At Arras Cyrano's cadets sleep in their encampment. Carbon and Le Bret complain about the lack of food. Carbon asks Le Bret not to talk too loudly for fear of waking the cadets. If the cadets are sleeping, they won't feel how hungry they are. Cyrano arrives. He has gone through enemy lines to deliver a letter for Roxane. Cyrano has delivered a letter to her in this way each day during the siege, thereby fulfilling his promise that Christian would write every day. Cyrano warns that the Spanish appear to be getting ready to attack. He then goes in his tent to write another letter.

Act 4, Scene 2

Awakened by reveille, the cadets complain about starving. One cadet has been hunting, and another has been fishing. But they catch only a sparrow and a stickleback. The cadets ask Cyrano for help.

Act 4, Scene 3

Cyrano tries to help the cadets deal with their hunger by appealing to their pride as fighting Gascons. Then he has a man play an old Gascony tune on a fife, which makes the cadets cry from homesickness. Cyrano says crying from being homesickness is better than crying from hunger. As de Guiche approaches, the cadets express their dislike for him. Cyrano tells the cadets to act in a carefree manner by playing cards and dice so de Guiche won't see them suffer.


In Act 4, Scenes 1 to 3, Rostand brings ugliness to the forefront. In contrast to the pleasant settings of the previous acts, the author emphasizes the harshness of the setting of Act 4. Cyrano and his cadets are in the middle of a long siege and are starving to death. To counteract this starvation, Cyrano draws on their pride and sense of beauty. First, Cyrano counters the cadets' complaints about their hunger by urging them to use their pain to fight better. For example, one cadet complains that his belly feels like a drum. Cyrano replies, "Good! We can beat the charge on it." Then Cyrano appeals to beauty by having a man play a Gascony tune on a fife. Hearing this pretty music, the cadets are overwhelmed with sentiment and begin to cry. As a result, they have at least for a moment been distracted from their hunger pains.
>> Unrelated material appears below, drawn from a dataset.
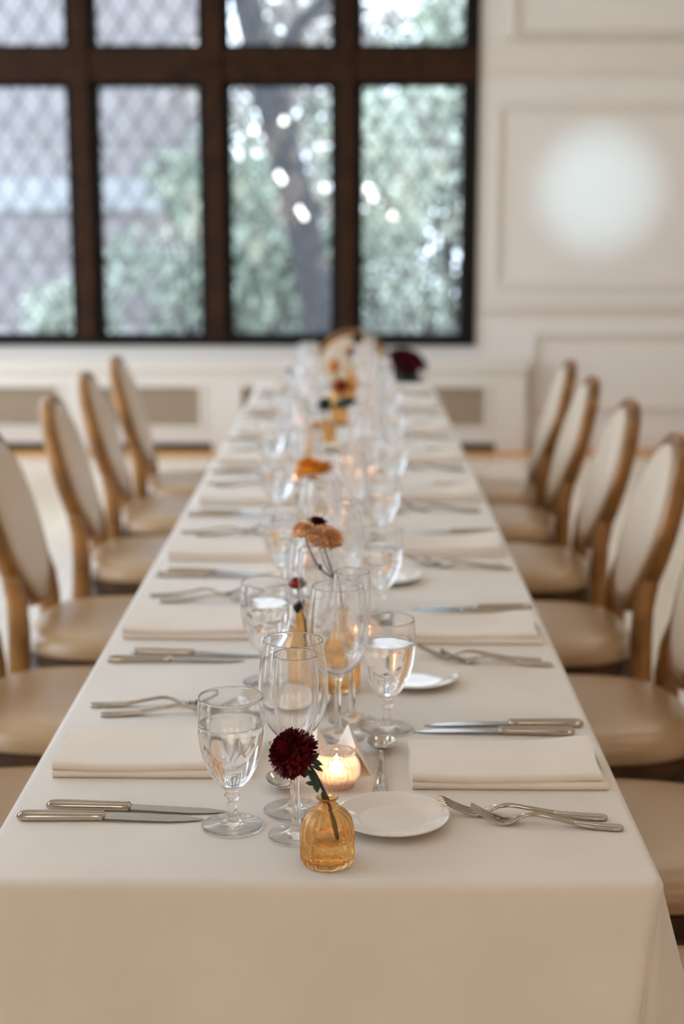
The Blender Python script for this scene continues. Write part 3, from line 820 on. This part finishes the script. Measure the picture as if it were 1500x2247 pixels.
for side, items, D, Gd in (('left', L_ITEMS, DL, GL), ('right', R_ITEMS, DR, GRt)):
    for i in range(8):
        where = 'at the %s place setting from the front, %s side of table' % (ORD[i], side)
        jit = 0 if i == 0 else 1
        for kind, e, tip, nm in items:
            p = pt(*e); q = pt(*tip, LIFT[kind]); d = Vector((q.x - p.x, q.y - p.y)); L = d.length
            rz = math.atan2(d.y, d.x) + jit * rj.uniform(-0.035, 0.035)
            loc = Vector((p.x + jit * rj.uniform(-0.012, 0.008), p.y + D[i] + jit * rj.uniform(-0.008, 0.008), TZ))
            s = L / LEN[kind]
            inst(kind, MK[kind], loc, rz, 'steel %s %s' % (nm, where), '%ss on the long table' % kind, (s, 1, 1))
        # napkin
        if side == 'left': p = pt(112, 1709); loc = Vector((p.x, p.y + D[i], TZ))
        else: p = pt(902, 1735); loc = Vector((p.x, p.y + D[i], TZ))
        loc += Vector((jit * rj.uniform(-0.012, 0.006), jit * rj.uniform(-0.012, 0.012), 0))
        inst('napkin', make_napkin, loc, jit * rj.uniform(-0.02, 0.02), 'folded ivory napkin ' + where, 'folded napkins on the long table', (1, 1.06 if side == 'left' else 1, 1))
        # bread plate
        p = pt(625, 1548) if side == 'left' else pt(861, 1806)
        loc = Vector((p.x, p.y + D[i], TZ))
        if side == 'right' and i == 1: loc = pt(908, 1497)
        if side == 'right' and i == 2: loc = pt(848, 1274)
        if 'plate' not in _first:
            _first['plate'] = make_plate(); o = _first['plate']
        else:
            o = _first['plate'].copy(); COL.objects.link(o)
        o.location = loc; o['label'] = 'white china bread plate ' + where; o['group'] = 'bread plates on the long table'
        # glasses
        if side == 'left': gs = [('goblet', make_goblet, (510, 1813)), ('flute', make_flute, (650, 1834)), ('wine', make_wine, (645, 1779))]
        else: gs = [('goblet', make_goblet, (848, 1601)), ('flute', make_flute, (771, 1582)), ('wine', make_wine, (741, 1617))]
        jx, jy = jit * rj.uniform(-0.012, 0.012), jit * rj.uniform(-0.02, 0.02)
        for kind, mk, px in gs:
            p = pt(*px); loc = Vector((p.x + jx + jit * rj.uniform(-0.003, 0.003), p.y + Gd[i] + jy + jit * rj.uniform(-0.003, 0.003), TZ))
            if side == 'left' and i == 1 and kind == 'goblet': loc = pt(585, 1498)
            if side == 'right' and i == 1 and kind == 'goblet': loc = pt(834, 1352)
            if i >= 3: loc.x += -0.05 if side == 'left' else 0.042
            if i >= 4: loc.x += -0.035 if side == 'left' else 0.025
            if side == 'left' and i == 7: loc.x -= 0.03
            lab = {'goblet': 'part filled water goblet', 'flute': 'slender empty champagne flute', 'wine': 'empty round wine glass'}[kind]
            inst(kind, mk, loc, rj.uniform(0, 6), lab + ' ' + where.replace('at the', 'of the').replace(' place', ''), {'goblet': 'water goblets', 'flute': 'champagne flutes', 'wine': 'wine glasses'}[kind] + ' along the table')
        # spoon
        if side == 'left': e, tip = pt(598, 1632), pt(616, 1712)
        else: e, tip = pt(834, 1745), pt(838, 1622)
        d = tip - e; loc = Vector((e.x + jit * rj.uniform(-0.01, 0.01), e.y + D[i] + jit * rj.uniform(-0.015, 0.015), TZ))
        if i in (0, 1, 2, 3):
            inst('spoon', make_spoon, loc, math.atan2(d.y, d.x) + jit * rj.uniform(-0.08, 0.08), 'steel teaspoon ' + where.replace('at', 'of', 1), 'teaspoons on the long table')

# ------------------------------------------------------------------ bud vases and flowers
def ribs(n, amp):
    def f(a, r, z): return 1 + amp * abs(math.sin(n * a / 2)) - amp if r > 0.0155 else 1
    return f
V_SHORT = [(0, 0.0015), (0.024, 0.001), (0.0285, 0.0022), (0.0305, 0.006), (0.0308, 0.012), (0.0308, 0.030), (0.0302, 0.042), (0.0278, 0.0525), (0.0215, 0.0612), (0.0132, 0.0658), (0.0122, 0.0672), (0.0128, 0.0682), (0.0118, 0.0694), (0.0098, 0.0704), (0.0097, 0.0745), (0.0120, 0.0765), (0.0128, 0.0778), (0.0120, 0.0788),
           (0.0103, 0.0785), (0.0080, 0.0745), (0.0080, 0.068), (0.0105, 0.0648), (0.0195, 0.0590), (0.0255, 0.0508), (0.0278, 0.0415), (0.0284, 0.030), (0.0284, 0.013), (0.0262, 0.0075), (0.018, 0.006), (0, 0.0058)]
V_TALL = [(0, 0.0015), (0.023, 0.001), (0.028, 0.003), (0.0295, 0.008), (0.0298, 0.03), (0.0294, 0.055), (0.0265, 0.070), (0.0190, 0.083), (0.0125, 0.093), (0.0105, 0.105), (0.0105, 0.122), (0.0128, 0.126), (0.0132, 0.1285), (0.0122, 0.1302),
          (0.0104, 0.1298), (0.0086, 0.122), (0.0086, 0.105), (0.0104, 0.093), (0.0170, 0.082), (0.0243, 0.069), (0.0270, 0.0545), (0.0273, 0.03), (0.0270, 0.012), (0.024, 0.0075), (0.015, 0.006), (0, 0.0058)]
def make_vase(prof, fill):
    def b():
        t = thing('bud_vase', '', 'vase')
        mb = MB(); mb.lathe(cr(prof, 3), 96, ribs(15, 0.085)); link('glass_body', mb.mesh('vase_glass', M['amber']), t)
        inner = [p for p in prof[prof.index(max(prof, key=lambda q: q[1])):]]
        ins = sorted([(p[0], p[1]) for p in prof[len(prof) // 2 + 3:] if p[1] < fill], key=lambda q: q[1])
        e = 0.0003
        rr = interp(sorted([(p[1], p[0]) for p in prof[len(prof) // 2 + 3:]]), fill) + e
        w = [(0, 0.0056)] + [(p[0] + e, p[1] - (e if p[1] < 0.008 else 0)) for p in ins if p[0] > 0] + [(rr, fill)]
        mb = MB(); mb.lathe(w + [(rr * 0.6, fill), (0, fill)], 96, ribs(15, 0.085)); link('water', mb.mesh('vase_water', M['water']), t)
        return t
    return b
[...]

Rostand continues to develop the idea that Cyrano is aware that he is ghostwriting love letters to Roxane for his own purposes, not for Christian. The author shows this through Cyrano's eagerness to write the letters, even though he has to deliver them through enemy lines. Despite the risk, Cyrano is spurred to write another letter as soon as he gets back to his camp. Such intense motivation must be caused by Cyrano's passion for Roxane, not because he wants to help Christian. So, Cyrano knows his deception of Roxane is ultimately for his own purposes.